Set the lines down again exactly, first line through the line that contains "mp.inputs[0]); return mp.outputs[0]", with no pictures.

BEGIN Available records

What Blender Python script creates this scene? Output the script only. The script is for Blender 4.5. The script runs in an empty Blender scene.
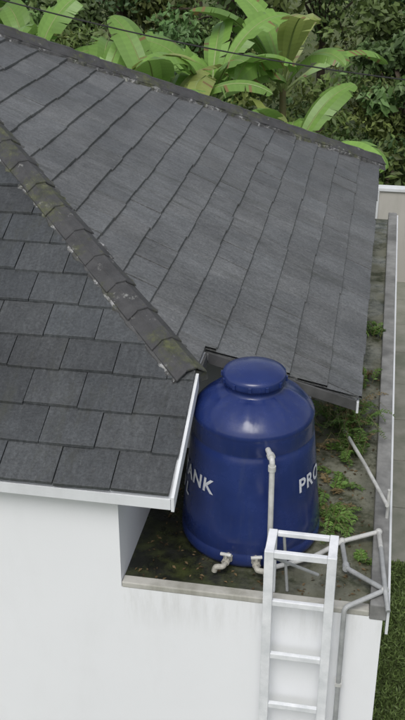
import bpy, bmesh, math, random
import numpy as np
from mathutils import Vector, Matrix

scene = bpy.context.scene
ANG = math.radians(-10.26)
CA, SA = math.cos(ANG), math.sin(ANG)
OX, OY = -0.19, 5.76

def W(a, b, h):
    return Vector((OX + a*CA - b*SA, OY + a*SA + b*CA, h))

# ------------------------------------------------------------------ materials
def new_mat(name):
    m = bpy.data.materials.new(name); m.use_nodes = True
    nt = m.node_tree; bs = nt.nodes["Principled BSDF"]
    return m, nt, bs

def ramp(nt, src, p0, c0, p1, c1):
    r = nt.nodes.new("ShaderNodeValToRGB")
    r.color_ramp.elements[0].position = p0; r.color_ramp.elements[0].color = (*c0, 1)
    r.color_ramp.elements[1].position = p1; r.color_ramp.elements[1].color = (*c1, 1)
    nt.links.new(src, r.inputs[0]); return r

def mix(nt, fac, c1, c2, mode='MIX'):
    m = nt.nodes.new("ShaderNodeMix"); m.data_type = 'RGBA'; m.blend_type = mode
    for inp, v in ((m.inputs[0], fac), (m.inputs[6], c1), (m.inputs[7], c2)):
        if isinstance(v, (int, float)): inp.default_value = v
        elif isinstance(v, tuple): inp.default_value = (*v, 1)
        else: nt.links.new(v, inp)
    return m.outputs[2]

def coords(nt, scale=(1, 1, 1)):
    tc = nt.nodes.new("ShaderNodeTexCoord"); mp = nt.nodes.new("ShaderNodeMapping")
    mp.inputs["Scale"].default_value = scale
    nt.links.new(tc.outputs["Object"], mp.inputs[0]); return mp.outputs[0]

def noise(nt, vec, scale, detail=5, rough=0.6):
    n = nt.nodes.new("ShaderNodeTexNoise"); n.inputs["Scale"].default_value = scale
    n.inputs["Detail"].default_value = detail; n.inputs["Roughness"].default_value = rough
    nt.links.new(vec, n.inputs["Vector"]); return n.outputs["Fac"]

def bump(nt, bs, h, strength=0.3, dist=0.01):
    b = nt.nodes.new("ShaderNodeBump"); b.inputs["Strength"].default_value = strength
    b.inputs["Distance"].default_value = dist
    nt.links.new(h, b.inputs["Height"]); nt.links.new(b.outputs[0], bs.inputs["Normal"])

def tile_mat(name, dark, light, streak_axis, rough=0.62, tonefac=1.0, pale=0.5):
    m, nt, bs = new_mat(name)
    st = (7, 1.2, 3) if streak_axis == 'b' else (1.2, 7, 3)
    v = coords(nt); vs = coords(nt, st)
    n1 = noise(nt, v, 1.1, 5, 0.65); n2 = noise(nt, vs, 4.0, 6, 0.7); n3 = noise(nt, v, 45, 4, 0.7)
    c = ramp(nt, n2, 0.34, dark, 0.68, light).outputs[0]
    c = mix(nt, 0.5, c, ramp(nt, n1, 0.38, dark, 0.64, light).outputs[0])
    g = ramp(nt, n3, 0.3, (0.58,)*3, 0.75, (1.38,)*3).outputs[0]
    c = mix(nt, 1.0, c, g, 'MULTIPLY')
    at = nt.nodes.new("ShaderNodeVertexColor"); at.layer_name = "tc"
    c = mix(nt, tonefac, c, mix(nt, 1.0, c, at.outputs[0], 'MULTIPLY'))
    e = ramp(nt, noise(nt, coords(nt, (st[0]*1.6, st[1]*1.6, 3)), 5.0, 8, 0.8), 0.55, (0, 0, 0), 0.75, (pale,)*3).outputs[0]
    c = mix(nt, e, c, (0.21, 0.215, 0.215))
    mm = ramp(nt, noise(nt, coords(nt, (st[0]*.35, st[1]*.6, 1)), 1.6, 9, 0.78), 0.52, (0, 0, 0), 0.70, (0.7,)*3).outputs[0]
    c = mix(nt, mm, c, (0.036, 0.038, 0.028))
    nt.links.new(c, bs.inputs["Base Color"]); bs.inputs["Roughness"].default_value = rough
    bump(nt, bs, n3, 0.6, 0.007)
    return m

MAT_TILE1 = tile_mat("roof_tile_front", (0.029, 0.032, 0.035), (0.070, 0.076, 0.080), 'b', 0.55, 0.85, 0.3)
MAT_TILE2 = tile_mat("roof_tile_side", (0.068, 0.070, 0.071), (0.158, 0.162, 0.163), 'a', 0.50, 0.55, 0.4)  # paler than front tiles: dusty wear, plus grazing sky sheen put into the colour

def cap_mat(name, base, white, lo, hi, lichen=0.8):
    m, nt, bs = new_mat(name)
    v = coords(nt)
    c = ramp(nt, noise(nt, v, 6, 6, 0.7), 0.3, base, 0.75, tuple(x*2.1 for x in base)).outputs[0]
    w = ramp(nt, noise(nt, v, 7, 10, 0.75), lo, (0, 0, 0), hi, (1, 1, 1)).outputs[0]
    c = mix(nt, w, c, white)
    l = ramp(nt, noise(nt, v, 1.9, 9, 0.78), 0.50, (0, 0, 0), 0.64, (lichen,)*3).outputs[0]
    c = mix(nt, l, c, ramp(nt, noise(nt, v, 14, 4), 0.35, (0.030, 0.036, 0.016), 0.65, (0.12, 0.13, 0.045)).outputs[0])
    nt.links.new(c, bs.inputs["Base Color"]); bs.inputs["Roughness"].default_value = 0.8
    bump(nt, bs, noise(nt, v, 40, 5), 0.7, 0.01)
    return m
MAT_CAP = cap_mat("ridge_cap_concrete", (0.034, 0.034, 0.035), (0.22, 0.22, 0.21), 0.60, 0.67)
MAT_MORTAR = cap_mat("flaking_mortar", (0.045, 0.045, 0.045), (0.33, 0.33, 0.33), 0.535, 0.60, 0.9)

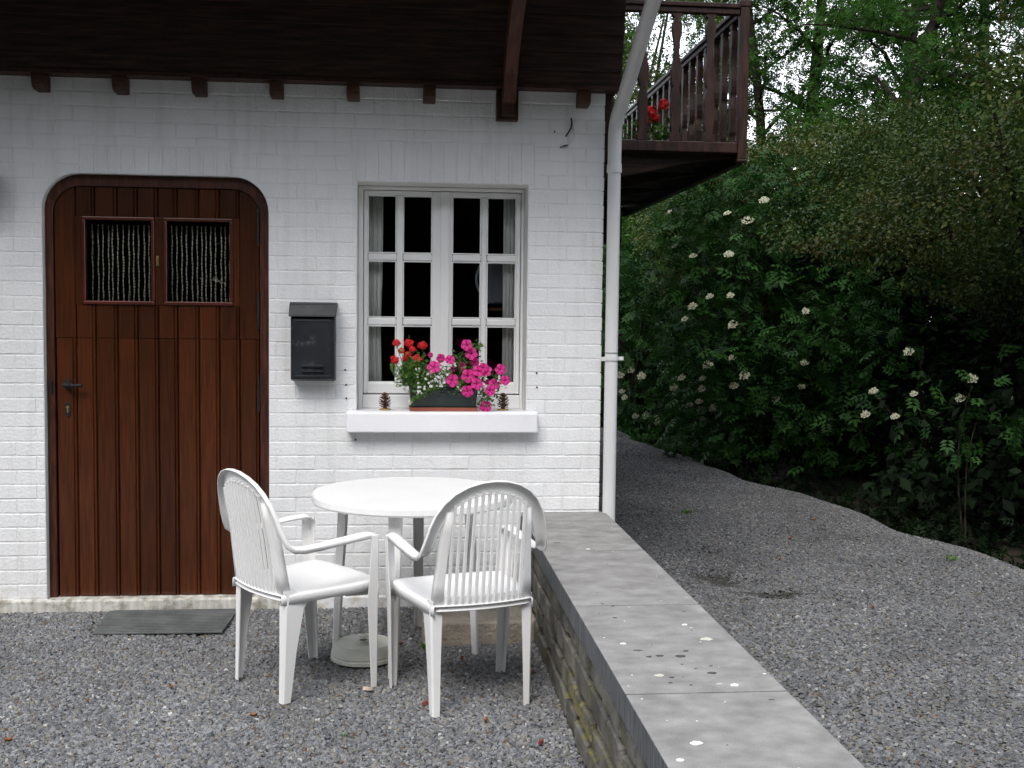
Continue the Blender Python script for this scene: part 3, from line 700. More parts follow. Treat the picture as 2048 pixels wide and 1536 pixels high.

END Available records

— Output for this task —
What Blender Python script creates this scene? Output the script only. The script is for Blender 4.5. The script runs in an empty Blender scene.
import bpy, bmesh, math, random
import numpy as np
from mathutils import Vector, Matrix

scene = bpy.context.scene
ANG = math.radians(-10.26)
CA, SA = math.cos(ANG), math.sin(ANG)
OX, OY = -0.19, 5.76

def W(a, b, h):
    return Vector((OX + a*CA - b*SA, OY + a*SA + b*CA, h))

# ------------------------------------------------------------------ materials
def new_mat(name):
    m = bpy.data.materials.new(name); m.use_nodes = True
    nt = m.node_tree; bs = nt.nodes["Principled BSDF"]
    return m, nt, bs

def ramp(nt, src, p0, c0, p1, c1):
    r = nt.nodes.new("ShaderNodeValToRGB")
    r.color_ramp.elements[0].position = p0; r.color_ramp.elements[0].color = (*c0, 1)
    r.color_ramp.elements[1].position = p1; r.color_ramp.elements[1].color = (*c1, 1)
    nt.links.new(src, r.inputs[0]); return r

def mix(nt, fac, c1, c2, mode='MIX'):
    m = nt.nodes.new("ShaderNodeMix"); m.data_type = 'RGBA'; m.blend_type = mode
    for inp, v in ((m.inputs[0], fac), (m.inputs[6], c1), (m.inputs[7], c2)):
        if isinstance(v, (int, float)): inp.default_value = v
        elif isinstance(v, tuple): inp.default_value = (*v, 1)
        else: nt.links.new(v, inp)
    return m.outputs[2]

def coords(nt, scale=(1, 1, 1)):
    tc = nt.nodes.new("ShaderNodeTexCoord"); mp = nt.nodes.new("ShaderNodeMapping")
    mp.inputs["Scale"].default_value = scale
    nt.links.new(tc.outputs["Object"], mp.inputs[0]); return mp.outputs[0]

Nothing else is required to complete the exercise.